Em Penedono, são inúmeros os setores liderados no feminino. Vejam-se Patrícia Gouveia, que está à frente do Centro de Atividades Desportivas e Recreativas; Helena Mesquita, que dirige a Associação de Recriação Histórica de Penedono; ou Cidália Paulino, que chefia a Associação Recreativa Cultural de Antas. A representante da Associação das Freguesias do município é Suzete Flor. A gerente da Caixa Crédito Agrícola é Ana Paula Tenreiro. E a chefe do Serviço de Finanças é Donzília Conceição Gomes.

A representação das mulheres em cargos de chefia no concelho chega até às forças de segurança. Segundo a edição 2021 do Boletim Estatístico da Comissão para a Cidadania e a Igualdade de Género, as mulheres continuam muito sub-representadas entre o pessoal das Forças Armadas e das Forças Policiais.

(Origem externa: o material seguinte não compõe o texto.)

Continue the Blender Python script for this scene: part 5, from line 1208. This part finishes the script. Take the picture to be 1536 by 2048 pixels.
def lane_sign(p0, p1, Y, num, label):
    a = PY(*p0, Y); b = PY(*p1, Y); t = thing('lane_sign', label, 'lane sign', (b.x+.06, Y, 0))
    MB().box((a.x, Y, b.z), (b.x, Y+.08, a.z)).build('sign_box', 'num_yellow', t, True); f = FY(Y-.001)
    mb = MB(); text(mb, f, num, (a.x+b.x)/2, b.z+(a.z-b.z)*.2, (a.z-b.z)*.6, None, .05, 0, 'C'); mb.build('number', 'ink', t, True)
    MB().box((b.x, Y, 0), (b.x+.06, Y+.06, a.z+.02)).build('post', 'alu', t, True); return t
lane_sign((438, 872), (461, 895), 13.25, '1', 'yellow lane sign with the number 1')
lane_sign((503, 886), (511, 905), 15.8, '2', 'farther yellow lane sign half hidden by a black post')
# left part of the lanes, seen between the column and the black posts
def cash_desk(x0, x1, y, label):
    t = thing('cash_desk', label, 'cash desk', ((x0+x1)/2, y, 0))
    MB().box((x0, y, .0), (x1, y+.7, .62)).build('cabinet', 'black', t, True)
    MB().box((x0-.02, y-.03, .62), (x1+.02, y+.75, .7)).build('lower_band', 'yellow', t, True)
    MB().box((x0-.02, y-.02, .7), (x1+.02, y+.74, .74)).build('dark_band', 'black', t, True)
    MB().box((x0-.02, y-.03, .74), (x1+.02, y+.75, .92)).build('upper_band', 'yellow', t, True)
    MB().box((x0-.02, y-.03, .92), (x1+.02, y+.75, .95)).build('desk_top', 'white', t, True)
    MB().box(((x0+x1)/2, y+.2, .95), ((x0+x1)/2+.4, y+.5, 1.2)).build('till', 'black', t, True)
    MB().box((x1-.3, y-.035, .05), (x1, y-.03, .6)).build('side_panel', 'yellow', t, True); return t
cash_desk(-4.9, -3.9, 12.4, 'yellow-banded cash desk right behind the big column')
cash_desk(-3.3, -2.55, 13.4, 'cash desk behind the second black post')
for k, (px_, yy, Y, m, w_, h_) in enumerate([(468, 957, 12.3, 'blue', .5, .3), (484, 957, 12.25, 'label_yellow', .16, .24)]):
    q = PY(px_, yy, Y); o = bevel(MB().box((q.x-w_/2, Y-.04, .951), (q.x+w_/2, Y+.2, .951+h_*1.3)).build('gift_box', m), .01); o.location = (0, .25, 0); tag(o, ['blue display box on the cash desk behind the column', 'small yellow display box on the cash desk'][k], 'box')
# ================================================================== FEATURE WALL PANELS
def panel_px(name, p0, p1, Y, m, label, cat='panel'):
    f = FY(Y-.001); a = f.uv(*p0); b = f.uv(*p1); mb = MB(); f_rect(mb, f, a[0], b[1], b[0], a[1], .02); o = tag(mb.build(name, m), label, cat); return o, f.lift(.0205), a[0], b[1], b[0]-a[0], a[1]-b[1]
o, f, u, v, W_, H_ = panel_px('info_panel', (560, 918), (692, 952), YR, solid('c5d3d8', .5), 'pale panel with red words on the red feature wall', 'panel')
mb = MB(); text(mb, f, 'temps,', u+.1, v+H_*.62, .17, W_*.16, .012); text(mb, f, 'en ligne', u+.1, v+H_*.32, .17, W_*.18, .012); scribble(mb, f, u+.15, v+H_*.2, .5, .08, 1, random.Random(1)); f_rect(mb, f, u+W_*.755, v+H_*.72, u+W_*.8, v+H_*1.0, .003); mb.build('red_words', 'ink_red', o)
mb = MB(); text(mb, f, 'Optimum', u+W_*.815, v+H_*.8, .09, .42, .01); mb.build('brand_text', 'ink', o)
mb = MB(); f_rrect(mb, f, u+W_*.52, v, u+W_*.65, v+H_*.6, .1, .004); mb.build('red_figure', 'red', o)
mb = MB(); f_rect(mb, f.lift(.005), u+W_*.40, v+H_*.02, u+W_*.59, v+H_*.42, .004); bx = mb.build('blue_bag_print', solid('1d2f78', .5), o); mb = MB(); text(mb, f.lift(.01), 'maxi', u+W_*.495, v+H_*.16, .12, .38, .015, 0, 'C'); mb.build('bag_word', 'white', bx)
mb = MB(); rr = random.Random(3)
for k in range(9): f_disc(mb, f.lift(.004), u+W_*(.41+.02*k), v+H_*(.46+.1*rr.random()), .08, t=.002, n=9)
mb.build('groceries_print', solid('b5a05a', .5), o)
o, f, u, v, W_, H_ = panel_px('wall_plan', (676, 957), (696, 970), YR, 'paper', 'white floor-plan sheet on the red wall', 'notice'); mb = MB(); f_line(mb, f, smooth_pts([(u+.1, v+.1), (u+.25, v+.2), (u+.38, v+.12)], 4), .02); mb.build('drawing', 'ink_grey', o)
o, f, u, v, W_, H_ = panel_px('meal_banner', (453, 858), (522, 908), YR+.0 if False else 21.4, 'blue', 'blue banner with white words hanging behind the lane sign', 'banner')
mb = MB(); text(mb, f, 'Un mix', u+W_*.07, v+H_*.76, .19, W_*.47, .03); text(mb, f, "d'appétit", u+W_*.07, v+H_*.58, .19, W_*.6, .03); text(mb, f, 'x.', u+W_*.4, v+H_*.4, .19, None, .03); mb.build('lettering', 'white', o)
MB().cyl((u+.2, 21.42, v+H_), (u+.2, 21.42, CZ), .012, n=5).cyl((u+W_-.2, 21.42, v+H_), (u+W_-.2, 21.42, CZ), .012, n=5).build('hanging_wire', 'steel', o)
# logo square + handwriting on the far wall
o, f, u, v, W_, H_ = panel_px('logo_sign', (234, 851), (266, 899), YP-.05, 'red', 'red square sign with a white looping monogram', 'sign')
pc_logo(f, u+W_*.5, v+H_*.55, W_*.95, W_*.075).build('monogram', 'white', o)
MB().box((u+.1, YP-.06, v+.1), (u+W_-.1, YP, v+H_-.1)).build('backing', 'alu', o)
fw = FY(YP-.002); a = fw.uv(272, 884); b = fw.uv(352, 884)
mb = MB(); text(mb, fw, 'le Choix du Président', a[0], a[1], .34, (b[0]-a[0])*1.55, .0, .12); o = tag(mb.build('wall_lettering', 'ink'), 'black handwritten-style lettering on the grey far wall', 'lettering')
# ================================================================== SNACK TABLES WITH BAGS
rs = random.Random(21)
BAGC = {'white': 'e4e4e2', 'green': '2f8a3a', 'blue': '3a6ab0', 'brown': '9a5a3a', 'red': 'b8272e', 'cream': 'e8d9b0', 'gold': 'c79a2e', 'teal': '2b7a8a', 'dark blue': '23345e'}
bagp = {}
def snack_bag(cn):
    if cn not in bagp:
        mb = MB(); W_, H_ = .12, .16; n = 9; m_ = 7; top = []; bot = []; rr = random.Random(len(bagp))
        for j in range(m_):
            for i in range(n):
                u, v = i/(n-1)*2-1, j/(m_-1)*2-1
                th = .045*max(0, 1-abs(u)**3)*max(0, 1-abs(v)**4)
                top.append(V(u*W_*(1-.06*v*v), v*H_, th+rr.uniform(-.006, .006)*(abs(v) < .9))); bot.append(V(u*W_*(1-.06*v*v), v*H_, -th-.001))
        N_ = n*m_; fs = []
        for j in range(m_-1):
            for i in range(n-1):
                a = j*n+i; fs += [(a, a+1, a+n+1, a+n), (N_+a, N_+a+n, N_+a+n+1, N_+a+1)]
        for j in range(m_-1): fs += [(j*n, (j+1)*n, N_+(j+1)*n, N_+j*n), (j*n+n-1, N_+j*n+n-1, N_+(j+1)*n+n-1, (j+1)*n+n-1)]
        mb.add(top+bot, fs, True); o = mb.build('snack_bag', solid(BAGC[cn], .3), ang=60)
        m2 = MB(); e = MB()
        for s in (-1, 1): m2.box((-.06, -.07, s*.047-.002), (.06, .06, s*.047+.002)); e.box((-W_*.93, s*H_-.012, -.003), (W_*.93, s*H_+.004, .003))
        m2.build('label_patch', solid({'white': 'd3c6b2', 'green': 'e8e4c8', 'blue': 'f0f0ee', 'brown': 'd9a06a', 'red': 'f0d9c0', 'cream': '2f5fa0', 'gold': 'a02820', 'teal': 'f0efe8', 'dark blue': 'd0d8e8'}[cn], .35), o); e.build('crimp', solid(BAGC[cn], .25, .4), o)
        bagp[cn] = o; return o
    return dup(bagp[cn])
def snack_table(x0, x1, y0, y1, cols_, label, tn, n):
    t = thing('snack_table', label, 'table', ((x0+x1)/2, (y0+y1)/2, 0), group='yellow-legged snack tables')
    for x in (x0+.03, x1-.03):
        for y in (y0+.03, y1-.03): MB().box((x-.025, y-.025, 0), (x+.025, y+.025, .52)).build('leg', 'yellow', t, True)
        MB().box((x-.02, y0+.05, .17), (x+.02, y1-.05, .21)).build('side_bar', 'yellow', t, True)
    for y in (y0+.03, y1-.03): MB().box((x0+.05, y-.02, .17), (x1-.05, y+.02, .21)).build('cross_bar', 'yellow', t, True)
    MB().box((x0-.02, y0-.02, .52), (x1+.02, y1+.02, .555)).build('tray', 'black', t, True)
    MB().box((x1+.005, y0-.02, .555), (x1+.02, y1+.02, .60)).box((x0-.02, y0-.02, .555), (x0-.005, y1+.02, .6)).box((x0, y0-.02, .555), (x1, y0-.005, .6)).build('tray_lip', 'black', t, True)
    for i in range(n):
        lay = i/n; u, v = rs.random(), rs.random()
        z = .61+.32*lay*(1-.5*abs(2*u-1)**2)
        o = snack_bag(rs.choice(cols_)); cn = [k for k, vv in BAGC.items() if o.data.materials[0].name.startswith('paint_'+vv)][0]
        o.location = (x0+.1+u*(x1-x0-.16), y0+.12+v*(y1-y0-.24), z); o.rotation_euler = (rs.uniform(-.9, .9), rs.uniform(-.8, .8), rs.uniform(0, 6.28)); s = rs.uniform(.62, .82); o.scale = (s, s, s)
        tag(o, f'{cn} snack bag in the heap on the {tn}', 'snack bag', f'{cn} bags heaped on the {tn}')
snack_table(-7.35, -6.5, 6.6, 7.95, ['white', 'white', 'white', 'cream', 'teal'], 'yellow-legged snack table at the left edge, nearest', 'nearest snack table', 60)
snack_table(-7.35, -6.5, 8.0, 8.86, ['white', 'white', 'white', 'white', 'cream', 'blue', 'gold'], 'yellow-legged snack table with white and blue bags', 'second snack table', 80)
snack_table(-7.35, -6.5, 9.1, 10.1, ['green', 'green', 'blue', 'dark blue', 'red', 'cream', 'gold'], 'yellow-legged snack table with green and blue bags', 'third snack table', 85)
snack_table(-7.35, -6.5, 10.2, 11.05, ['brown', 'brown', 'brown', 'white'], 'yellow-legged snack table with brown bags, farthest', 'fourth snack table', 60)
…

Na GNR, por exemplo, há 20.073 homens para 1.614 mulheres, cerca de 8% do total. Mas aqui, desde 26 de abril deste ano e pela primeira vez, é uma mulher a comandar o posto territorial da Guarda Nacional Republicana.

"Nunca me senti posta de parte, porque ocupo esta posição por mérito próprio", assume a 1.ª sargento Carina Caria, natural de Sernancelhe. "Dou o melhor de mim para os meus quinze militares, tento sempre apoiá-los e estar também com a população."

Três meses depois de ter assumido o cargo, a militar diz estar "a ser bem acolhida e a gostar" da experiência e não nega o burburinho na vila sobre a presença de mulheres como ela em cargos de chefia.

"Reparei quando aqui cheguei", conta a sorrir. "Não tinha conhecimento quando soube que vinha para aqui, mas chamaram-me a atenção de que, atualmente, Penedono está a ser chefiado por mulheres."